ここで、ペトロが、神様の裁きについて記すのは、神様が御自分の民を苦しめる者たちに報復してくださることを思い起こさせるためです。キリストのために苦しみを受ける。キリストの名のゆえに非難される。そのとき、私たちは、自分たちを苦しめ、非難する者たちに復讐したくなります。そのような私たちに、ペトロは、主の裁きの近さ、確かさを語るのです。「わたしたちがまず裁きを受けるのだとすれば、神の福音に従わない者たちの行く末は、いったい、どんなものになるだろうか。『正しい人がやっと救われるのなら、不信心な人や罪深い人はどうなるのか』」。このように記すことによって、ペトロは、イエス・キリストを信じ続けるようにと、私たちを励ましているのです(箴11:31「神に従う人がこの地上で報われるというなら/神に逆らう者、罪を犯す者が/報いを受けるのは当然だ」参照)。

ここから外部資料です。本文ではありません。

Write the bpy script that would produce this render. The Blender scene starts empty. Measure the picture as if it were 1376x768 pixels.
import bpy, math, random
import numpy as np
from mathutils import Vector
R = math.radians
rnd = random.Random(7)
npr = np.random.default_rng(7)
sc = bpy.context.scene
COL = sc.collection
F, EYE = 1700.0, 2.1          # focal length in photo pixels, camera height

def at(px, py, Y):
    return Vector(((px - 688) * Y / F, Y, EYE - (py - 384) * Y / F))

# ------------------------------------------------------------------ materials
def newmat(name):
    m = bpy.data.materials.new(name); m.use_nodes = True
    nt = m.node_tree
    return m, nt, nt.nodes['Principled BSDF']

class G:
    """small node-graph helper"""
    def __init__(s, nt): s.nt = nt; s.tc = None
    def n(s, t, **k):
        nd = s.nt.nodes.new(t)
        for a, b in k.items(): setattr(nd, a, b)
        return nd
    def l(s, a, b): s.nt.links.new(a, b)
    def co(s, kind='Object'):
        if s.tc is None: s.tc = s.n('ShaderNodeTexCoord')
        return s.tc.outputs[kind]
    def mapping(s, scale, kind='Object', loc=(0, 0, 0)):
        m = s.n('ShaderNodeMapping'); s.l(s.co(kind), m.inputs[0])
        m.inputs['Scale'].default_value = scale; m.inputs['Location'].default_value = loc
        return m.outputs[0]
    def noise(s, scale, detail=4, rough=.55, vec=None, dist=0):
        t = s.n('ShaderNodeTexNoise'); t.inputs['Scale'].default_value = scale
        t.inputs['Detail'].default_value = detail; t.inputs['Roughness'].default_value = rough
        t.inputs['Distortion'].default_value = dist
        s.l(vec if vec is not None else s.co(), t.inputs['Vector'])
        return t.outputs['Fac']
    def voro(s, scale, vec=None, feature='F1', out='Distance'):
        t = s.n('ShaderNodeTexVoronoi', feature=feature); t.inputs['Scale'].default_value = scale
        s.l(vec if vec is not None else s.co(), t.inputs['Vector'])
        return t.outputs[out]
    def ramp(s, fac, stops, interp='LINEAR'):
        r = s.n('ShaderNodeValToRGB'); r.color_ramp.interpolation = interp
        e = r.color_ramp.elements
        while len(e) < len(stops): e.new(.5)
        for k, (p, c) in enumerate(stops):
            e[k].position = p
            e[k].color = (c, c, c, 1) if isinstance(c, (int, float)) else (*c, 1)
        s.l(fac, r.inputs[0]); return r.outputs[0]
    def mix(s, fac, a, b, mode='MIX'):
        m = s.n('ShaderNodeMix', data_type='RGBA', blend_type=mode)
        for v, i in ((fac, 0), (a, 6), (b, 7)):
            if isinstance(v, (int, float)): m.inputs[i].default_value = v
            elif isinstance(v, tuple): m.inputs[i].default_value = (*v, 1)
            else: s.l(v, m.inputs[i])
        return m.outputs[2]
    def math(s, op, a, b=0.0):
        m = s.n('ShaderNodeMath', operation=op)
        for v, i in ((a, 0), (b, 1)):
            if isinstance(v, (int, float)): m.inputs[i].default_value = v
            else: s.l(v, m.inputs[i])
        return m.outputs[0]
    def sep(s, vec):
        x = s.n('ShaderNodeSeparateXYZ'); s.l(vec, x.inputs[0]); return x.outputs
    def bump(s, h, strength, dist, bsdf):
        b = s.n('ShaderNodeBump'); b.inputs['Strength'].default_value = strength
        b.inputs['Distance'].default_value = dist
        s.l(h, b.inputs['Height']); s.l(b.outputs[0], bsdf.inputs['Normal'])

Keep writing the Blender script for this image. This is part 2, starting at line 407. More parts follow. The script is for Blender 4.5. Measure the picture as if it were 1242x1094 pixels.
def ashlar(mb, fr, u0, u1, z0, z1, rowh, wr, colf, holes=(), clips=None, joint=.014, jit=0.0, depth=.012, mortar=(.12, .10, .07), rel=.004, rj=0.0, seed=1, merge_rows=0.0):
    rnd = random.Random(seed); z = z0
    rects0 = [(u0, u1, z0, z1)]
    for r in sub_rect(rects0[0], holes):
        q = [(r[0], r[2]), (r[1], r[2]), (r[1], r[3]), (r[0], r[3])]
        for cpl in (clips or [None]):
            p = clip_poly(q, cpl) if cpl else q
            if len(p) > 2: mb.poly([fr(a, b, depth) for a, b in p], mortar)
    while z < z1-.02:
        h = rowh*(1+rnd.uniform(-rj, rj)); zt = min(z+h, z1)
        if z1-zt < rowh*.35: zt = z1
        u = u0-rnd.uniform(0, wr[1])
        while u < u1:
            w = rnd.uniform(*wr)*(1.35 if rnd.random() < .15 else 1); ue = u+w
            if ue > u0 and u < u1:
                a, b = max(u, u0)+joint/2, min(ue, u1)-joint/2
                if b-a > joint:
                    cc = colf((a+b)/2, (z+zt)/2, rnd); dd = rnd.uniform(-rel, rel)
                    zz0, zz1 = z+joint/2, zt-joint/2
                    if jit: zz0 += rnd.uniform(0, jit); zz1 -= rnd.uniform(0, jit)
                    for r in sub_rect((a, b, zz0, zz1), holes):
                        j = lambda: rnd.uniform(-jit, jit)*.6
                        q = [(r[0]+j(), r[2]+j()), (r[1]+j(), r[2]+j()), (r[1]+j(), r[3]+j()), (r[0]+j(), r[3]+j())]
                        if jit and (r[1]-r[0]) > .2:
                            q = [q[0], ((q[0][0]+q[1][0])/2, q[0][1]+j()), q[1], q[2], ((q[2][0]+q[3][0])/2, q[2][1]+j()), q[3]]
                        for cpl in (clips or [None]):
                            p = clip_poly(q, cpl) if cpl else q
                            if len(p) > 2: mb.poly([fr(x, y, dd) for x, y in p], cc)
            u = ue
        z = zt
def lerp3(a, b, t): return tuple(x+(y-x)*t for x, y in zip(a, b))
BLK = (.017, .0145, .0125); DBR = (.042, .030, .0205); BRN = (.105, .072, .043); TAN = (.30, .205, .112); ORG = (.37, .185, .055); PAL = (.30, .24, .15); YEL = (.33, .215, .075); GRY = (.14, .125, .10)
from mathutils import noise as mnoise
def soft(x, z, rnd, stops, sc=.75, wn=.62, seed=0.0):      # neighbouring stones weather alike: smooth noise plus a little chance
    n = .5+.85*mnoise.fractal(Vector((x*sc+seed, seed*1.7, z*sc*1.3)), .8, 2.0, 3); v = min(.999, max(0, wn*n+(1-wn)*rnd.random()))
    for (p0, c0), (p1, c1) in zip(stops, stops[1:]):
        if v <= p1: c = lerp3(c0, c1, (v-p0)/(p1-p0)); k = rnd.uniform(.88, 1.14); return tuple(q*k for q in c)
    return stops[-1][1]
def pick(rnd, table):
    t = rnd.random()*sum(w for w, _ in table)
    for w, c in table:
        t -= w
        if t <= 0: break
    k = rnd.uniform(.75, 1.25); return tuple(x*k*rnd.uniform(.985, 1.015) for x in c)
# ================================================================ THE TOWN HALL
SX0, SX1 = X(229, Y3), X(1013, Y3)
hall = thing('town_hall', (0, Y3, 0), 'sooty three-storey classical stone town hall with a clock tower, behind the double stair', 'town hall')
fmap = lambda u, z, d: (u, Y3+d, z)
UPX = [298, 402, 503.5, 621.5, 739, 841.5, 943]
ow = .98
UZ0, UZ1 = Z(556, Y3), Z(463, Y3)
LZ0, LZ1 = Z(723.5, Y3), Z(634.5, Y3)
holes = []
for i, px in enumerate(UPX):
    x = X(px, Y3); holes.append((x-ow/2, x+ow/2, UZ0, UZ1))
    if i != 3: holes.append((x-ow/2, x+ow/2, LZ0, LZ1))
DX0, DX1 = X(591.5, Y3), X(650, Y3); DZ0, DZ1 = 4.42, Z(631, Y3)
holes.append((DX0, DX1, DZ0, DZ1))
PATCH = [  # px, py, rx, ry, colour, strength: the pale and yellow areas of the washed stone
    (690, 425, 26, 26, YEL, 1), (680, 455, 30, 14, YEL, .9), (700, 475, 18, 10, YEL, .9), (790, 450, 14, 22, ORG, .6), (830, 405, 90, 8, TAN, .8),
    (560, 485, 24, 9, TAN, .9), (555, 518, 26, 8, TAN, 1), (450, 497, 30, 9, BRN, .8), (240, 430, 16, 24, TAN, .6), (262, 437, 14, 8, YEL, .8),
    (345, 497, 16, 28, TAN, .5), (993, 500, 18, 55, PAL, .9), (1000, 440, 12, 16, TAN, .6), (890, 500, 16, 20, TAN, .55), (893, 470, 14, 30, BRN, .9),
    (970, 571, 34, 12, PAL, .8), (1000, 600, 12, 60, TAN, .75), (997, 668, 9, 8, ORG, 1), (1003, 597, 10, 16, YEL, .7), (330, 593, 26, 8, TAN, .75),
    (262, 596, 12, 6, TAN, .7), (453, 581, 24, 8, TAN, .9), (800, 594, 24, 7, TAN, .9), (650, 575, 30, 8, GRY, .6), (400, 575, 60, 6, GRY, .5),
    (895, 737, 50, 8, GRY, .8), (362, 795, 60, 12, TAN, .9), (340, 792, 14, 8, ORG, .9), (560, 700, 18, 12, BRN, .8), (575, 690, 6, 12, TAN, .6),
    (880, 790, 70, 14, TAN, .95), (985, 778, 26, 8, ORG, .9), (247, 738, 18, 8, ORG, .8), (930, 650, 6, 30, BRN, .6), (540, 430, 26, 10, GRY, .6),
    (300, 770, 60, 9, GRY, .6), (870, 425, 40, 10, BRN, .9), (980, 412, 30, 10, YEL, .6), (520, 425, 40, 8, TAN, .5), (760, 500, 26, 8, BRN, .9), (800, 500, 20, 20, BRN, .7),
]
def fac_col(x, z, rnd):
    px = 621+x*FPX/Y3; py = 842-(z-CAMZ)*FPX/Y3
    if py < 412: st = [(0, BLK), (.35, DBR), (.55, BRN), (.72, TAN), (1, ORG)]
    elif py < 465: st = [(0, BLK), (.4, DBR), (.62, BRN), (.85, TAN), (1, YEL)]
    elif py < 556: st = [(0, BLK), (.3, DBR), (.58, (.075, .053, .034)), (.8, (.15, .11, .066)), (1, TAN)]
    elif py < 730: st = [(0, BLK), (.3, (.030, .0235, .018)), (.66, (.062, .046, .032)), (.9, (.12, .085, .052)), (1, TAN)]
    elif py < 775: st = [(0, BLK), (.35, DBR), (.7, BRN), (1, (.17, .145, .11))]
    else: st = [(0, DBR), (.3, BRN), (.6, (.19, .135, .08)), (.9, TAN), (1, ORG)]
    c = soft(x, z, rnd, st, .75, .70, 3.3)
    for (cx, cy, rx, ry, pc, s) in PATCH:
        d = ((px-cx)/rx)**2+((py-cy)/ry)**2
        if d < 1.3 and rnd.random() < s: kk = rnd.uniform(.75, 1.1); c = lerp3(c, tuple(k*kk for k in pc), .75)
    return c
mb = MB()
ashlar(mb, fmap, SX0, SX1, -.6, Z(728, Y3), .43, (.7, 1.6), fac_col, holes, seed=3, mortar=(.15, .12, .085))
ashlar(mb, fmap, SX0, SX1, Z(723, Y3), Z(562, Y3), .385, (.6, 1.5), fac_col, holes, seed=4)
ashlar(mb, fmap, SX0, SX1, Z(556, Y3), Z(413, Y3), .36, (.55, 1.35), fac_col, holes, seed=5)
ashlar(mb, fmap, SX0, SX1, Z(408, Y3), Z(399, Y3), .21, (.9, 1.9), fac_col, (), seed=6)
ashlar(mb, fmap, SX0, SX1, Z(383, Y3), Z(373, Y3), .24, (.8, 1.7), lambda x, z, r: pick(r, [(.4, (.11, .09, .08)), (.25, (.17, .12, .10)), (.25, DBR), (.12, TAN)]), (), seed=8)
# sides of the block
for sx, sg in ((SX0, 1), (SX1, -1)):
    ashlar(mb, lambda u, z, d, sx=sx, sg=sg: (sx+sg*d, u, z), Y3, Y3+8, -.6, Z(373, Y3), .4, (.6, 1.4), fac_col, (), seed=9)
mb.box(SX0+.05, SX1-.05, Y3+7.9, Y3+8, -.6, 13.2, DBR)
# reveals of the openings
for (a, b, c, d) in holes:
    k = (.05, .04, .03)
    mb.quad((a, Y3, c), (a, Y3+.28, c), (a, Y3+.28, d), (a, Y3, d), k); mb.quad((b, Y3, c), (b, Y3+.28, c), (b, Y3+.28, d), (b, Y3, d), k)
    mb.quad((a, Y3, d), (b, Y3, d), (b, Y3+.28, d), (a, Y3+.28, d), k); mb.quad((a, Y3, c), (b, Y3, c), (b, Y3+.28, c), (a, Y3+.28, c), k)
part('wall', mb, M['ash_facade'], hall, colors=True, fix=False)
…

19節は、今朝の御言葉の結論でありますね。苦しみには、悪いことをして受ける苦しみと、善いことをして受ける苦しみがある。善いことをして受ける苦しみとは、神の御心によって受ける苦しみのことです。そして、神の御心によって受ける苦しみの最たるものが、キリストのための苦しみであるのです。神の御心によって苦しみを受ける人は、どうしたらよいのか。ペトロは、「善い行いをし続けて、真実であられる創造主に自分の魂をゆだねなさい」と記します。このことは、私たちの主イエス・キリストがなされたことです。イエス様の苦しみ、それは、神の御心によって受けた苦しみでした。神に背く罪の世にあって、神の御心に従う人は苦しみを受けます。しかし、イエス様は、善い行いをし続けてくださいました。イエス様は、父なる神の御心に従って、十字架の苦しみを味わわれたのです。そして、十字架のうえで、父なる神の御手に、御自分の魂をゆだねられたのです。「父よ、わたしの霊を御手にゆだねます」と言って、イエス様は息を引き取られました(ルカ23:46)。日本語では「息を引き取られた」と翻訳していますが、もとの言葉を直訳すると「霊をはき出した」となります。イエス様は、文字通り、御自分の霊を父なる神の御手にゆだねられたのです。このイエス・キリストに倣うことが、キリスト者である私たちに求められているのです(4:1「キリストと同じ心構え」参照)。